Later I drive west over the moors for hours, winding home. The ling is in bloom and pollen glitters in the air. Marks of mining are everywhere I look, left by thousands of years of human boring into this northern landscape in search of materials: slate, lead, iron, copper, ironstone, silver, coal, fluorspar. Marks of burial too, left by thousands of years of humans interring their dead in the same terrain: medieval church cemeteries, burial mounds from the Neolithic, the Bronze Age, the Iron Age.

Near dusk I am in the ridge-and-fold limestone valleys of the North Pennines. The easterly breeze of the morning has grown in force to a gale. At Rookhope I park and walk the mile or so up onto the moor above the village.

The wind at that height is chilling, though the late sun is still strong. Cottontails of bog-grass thrum in the wind, glowing like gas mantles. Four kestrels, strung in a ragged low line above the moor to my west, hold their positions with grace against the wind. I gorge on the glut of light, the fetch of space. Reaching a jumble of boulders I stand on the highest stone, face east and lean a little into the wind, feeling the push of its hand on my chest – holding me in part-flight, kestrelling me.

Time feels differently reckoned after the mine: further deepened, further folded. My sense of nature feels differently reckoned too: further disturbed, further entangled. Somewhere to my east, men are at work a mile below the moors, half a mile under the sea, cutting tunnels through the salt-ghost of an ocean to harvest its energy for crops as yet ungrown. A Time Projection Chamber is waiting for signals from Cygnus, the Swan, that might tell something of the birth of the universe, 13.8 billion years earlier. A labyrinth of drift is slowly closing up, lizard-machines and Ford Transits are being sealed into their tombs of salt – and through it all is passing a particle wind of WIMPs and neutrinos, to which this world is as mere mist and silk.

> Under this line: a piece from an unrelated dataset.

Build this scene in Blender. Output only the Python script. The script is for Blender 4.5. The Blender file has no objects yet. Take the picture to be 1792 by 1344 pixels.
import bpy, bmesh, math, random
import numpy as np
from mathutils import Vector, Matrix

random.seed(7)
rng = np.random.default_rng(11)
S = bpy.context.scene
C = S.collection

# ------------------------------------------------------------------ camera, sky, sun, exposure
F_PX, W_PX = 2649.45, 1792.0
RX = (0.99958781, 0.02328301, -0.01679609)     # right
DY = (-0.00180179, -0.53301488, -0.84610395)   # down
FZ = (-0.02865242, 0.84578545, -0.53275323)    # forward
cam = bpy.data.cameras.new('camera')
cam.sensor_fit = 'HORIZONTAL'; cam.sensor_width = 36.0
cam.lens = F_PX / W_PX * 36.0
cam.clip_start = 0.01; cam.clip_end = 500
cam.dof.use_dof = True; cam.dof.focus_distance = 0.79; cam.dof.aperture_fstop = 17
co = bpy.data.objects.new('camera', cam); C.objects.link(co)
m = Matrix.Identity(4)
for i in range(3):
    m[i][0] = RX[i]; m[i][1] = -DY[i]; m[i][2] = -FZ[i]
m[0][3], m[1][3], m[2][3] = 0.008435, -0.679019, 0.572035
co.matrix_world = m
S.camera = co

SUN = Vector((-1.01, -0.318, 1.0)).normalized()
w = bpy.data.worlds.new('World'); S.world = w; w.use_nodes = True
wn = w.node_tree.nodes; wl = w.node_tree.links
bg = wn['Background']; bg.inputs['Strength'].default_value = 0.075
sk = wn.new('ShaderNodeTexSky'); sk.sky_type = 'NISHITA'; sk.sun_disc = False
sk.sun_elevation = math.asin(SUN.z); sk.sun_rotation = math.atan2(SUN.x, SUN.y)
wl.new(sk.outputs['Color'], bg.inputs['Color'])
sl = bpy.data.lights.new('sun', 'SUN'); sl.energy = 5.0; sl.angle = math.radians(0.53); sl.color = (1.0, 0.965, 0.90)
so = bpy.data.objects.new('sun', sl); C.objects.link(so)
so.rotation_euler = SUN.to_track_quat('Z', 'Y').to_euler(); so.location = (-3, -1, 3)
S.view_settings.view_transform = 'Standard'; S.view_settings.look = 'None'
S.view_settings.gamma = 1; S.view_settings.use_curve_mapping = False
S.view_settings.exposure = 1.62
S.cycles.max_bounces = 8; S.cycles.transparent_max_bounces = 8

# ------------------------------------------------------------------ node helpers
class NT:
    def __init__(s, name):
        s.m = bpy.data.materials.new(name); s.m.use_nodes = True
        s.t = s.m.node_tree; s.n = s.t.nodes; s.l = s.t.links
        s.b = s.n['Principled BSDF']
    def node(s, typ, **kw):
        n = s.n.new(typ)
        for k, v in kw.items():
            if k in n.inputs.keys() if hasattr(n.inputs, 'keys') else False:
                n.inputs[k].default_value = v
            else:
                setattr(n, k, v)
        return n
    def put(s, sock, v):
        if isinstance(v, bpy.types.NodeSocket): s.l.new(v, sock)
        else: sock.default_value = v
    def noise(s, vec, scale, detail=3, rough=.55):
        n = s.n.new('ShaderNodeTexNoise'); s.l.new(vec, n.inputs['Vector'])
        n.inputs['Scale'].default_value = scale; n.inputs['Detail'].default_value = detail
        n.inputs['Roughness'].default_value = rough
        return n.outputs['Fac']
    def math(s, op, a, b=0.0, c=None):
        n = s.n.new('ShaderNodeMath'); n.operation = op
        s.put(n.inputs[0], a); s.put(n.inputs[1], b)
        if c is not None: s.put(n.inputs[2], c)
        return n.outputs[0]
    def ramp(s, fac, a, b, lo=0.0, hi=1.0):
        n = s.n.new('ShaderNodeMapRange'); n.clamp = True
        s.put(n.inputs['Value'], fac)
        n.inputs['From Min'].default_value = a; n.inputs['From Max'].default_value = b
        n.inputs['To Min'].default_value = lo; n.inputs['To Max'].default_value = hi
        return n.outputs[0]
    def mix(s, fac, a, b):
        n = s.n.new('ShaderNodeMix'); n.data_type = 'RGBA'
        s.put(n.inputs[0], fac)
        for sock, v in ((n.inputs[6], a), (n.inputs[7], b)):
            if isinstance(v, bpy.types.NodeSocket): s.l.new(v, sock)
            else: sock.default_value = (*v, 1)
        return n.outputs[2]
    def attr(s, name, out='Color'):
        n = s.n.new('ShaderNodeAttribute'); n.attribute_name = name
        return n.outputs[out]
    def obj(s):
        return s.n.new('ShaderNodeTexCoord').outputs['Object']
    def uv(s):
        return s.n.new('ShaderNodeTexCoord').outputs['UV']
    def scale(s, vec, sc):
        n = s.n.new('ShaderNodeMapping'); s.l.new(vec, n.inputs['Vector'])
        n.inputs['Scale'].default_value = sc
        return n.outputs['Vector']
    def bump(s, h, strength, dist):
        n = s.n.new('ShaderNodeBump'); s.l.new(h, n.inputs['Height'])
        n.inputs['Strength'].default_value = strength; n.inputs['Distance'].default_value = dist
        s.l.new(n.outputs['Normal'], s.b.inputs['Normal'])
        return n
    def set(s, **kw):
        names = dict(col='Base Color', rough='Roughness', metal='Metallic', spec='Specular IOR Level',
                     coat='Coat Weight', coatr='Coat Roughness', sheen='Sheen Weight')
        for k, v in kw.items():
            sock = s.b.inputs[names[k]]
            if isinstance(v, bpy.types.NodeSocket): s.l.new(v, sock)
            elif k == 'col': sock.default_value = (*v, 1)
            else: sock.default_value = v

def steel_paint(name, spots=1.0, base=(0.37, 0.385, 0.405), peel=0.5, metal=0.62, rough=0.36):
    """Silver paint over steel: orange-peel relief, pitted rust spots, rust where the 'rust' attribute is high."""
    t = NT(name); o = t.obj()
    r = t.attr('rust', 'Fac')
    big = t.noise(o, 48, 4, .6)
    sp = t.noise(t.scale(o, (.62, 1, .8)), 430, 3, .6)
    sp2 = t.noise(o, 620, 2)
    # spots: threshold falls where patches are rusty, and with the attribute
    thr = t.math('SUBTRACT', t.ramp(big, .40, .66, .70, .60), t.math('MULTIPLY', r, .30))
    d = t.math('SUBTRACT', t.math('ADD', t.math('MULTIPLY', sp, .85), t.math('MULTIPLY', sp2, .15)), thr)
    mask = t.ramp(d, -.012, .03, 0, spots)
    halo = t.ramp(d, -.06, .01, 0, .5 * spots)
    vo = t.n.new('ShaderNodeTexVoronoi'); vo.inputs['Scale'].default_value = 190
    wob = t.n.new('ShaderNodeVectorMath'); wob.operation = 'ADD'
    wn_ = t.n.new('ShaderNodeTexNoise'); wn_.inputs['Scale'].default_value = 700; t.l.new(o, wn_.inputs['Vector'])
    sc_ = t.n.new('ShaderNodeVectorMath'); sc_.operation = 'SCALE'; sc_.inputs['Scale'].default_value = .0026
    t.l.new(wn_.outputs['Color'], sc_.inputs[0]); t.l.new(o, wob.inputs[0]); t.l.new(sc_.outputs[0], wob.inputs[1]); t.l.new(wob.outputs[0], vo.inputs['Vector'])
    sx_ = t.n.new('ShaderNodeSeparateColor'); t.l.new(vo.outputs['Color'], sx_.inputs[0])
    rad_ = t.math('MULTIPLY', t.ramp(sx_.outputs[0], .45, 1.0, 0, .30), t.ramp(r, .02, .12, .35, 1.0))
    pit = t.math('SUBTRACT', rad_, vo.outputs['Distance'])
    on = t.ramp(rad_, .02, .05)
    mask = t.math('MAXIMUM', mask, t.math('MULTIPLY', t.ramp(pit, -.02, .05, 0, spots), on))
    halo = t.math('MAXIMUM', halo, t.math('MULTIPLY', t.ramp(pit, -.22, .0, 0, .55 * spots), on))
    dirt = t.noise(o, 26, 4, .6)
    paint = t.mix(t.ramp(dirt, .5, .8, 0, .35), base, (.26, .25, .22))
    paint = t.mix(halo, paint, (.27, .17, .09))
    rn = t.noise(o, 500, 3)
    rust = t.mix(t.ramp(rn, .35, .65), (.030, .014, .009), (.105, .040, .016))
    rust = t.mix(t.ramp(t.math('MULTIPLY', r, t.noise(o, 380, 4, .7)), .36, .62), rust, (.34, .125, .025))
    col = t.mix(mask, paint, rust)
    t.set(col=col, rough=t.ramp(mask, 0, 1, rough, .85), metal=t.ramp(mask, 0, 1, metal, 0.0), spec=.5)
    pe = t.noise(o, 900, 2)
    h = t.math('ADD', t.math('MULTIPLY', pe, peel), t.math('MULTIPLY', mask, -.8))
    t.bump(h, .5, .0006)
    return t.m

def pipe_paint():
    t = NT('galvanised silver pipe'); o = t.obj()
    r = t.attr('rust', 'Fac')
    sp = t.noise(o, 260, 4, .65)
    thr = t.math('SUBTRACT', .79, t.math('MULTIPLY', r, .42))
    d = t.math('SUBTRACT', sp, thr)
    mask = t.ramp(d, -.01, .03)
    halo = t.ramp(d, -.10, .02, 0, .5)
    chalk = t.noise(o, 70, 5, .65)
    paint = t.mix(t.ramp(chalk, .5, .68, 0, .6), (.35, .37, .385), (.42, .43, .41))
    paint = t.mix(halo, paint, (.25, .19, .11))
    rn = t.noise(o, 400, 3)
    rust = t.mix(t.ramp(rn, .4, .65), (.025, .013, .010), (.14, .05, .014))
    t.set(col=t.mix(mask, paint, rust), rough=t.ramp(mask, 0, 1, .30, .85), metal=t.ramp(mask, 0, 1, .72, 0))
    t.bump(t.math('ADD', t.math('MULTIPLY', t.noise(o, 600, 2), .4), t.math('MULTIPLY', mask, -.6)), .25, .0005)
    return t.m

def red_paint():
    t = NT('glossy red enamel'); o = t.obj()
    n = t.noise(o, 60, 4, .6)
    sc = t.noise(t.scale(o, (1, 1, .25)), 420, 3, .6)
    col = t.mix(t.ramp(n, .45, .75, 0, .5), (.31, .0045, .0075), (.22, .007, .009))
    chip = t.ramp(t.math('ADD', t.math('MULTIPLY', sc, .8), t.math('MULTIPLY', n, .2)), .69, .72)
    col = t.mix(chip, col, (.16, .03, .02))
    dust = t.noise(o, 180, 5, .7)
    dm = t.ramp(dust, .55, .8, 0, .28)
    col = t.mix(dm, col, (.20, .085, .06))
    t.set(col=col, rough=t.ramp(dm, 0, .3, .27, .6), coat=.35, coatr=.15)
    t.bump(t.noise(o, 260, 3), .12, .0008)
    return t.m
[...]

‘At night, according to their accustomed watches, the stars traverse a path beneath the earth,’ Bede had written in The Reckoning of Time, 1,300 years earlier, as he calculated the six ages of the Earth, and the seventh age to come. I think of the miners who worked the underland of these Pennine valleys through the nineteenth century, following seams holding metallic ores of silver, magnesium, lead and zinc. Where galena coated the sides of a rift, it could gleam as brightly as a mirror. The same veins held wondrous blossoms of fluorspar, crystals of which shone blue in ultraviolet light. Occasionally the miners hacked their ways into geodes the size of rooms, walled and roofed in crystals and metals. The flames of their lamps glittered off quartz, aragonite, dolomite, fluorspar, iron pyrites and galena – as if they had broken into a buried star-chamber down there in the crust.

A full moon has begun to rise. The sky is darkening to red and black, the moor is sinking to browns and silvers, and the valley is suddenly off-planet.

The first star shows, then others glimmer into view. I step off the boulders, begin the walk down off the ridge, when a skylark shoots up a yard or so from me, shocking my heart, and I put a hand down in the hollow from which it has flown in time to catch the trace warmth of its body before the cold steals it away. The lark rises up into the sky, its cascading song clear and present in the moment.

~

A long night drive on high moors and down over coastal plains, headlights sweeping heather on the corners, coning the sky on the uphills, and home at last after midnight to a house at the foot of a mountain. The sky is salted with stars.

I pad into the room where my youngest son, Will, is sleeping. The moonlight pouring through the thin curtain casts my shadow across the floor.

I stand over Will and he is lying so still that panic sluices coldly through me, my heart thumps in my ears and I reach my hand towards his mouth to feel for his breath, to search for proof of life in the darkness.

Nothing, no breath, no breath – and then there it is, on the exhale, drifting faint and warm on my skin, and I rest the back of my fingers for a few seconds on his cheek, feel the mass of his body.

Still there, my love?

Breathe.

Breathe again.

My heart slowing back down. Starlight silvering the fine down on the edge of his skin. Everything causing a scintillation.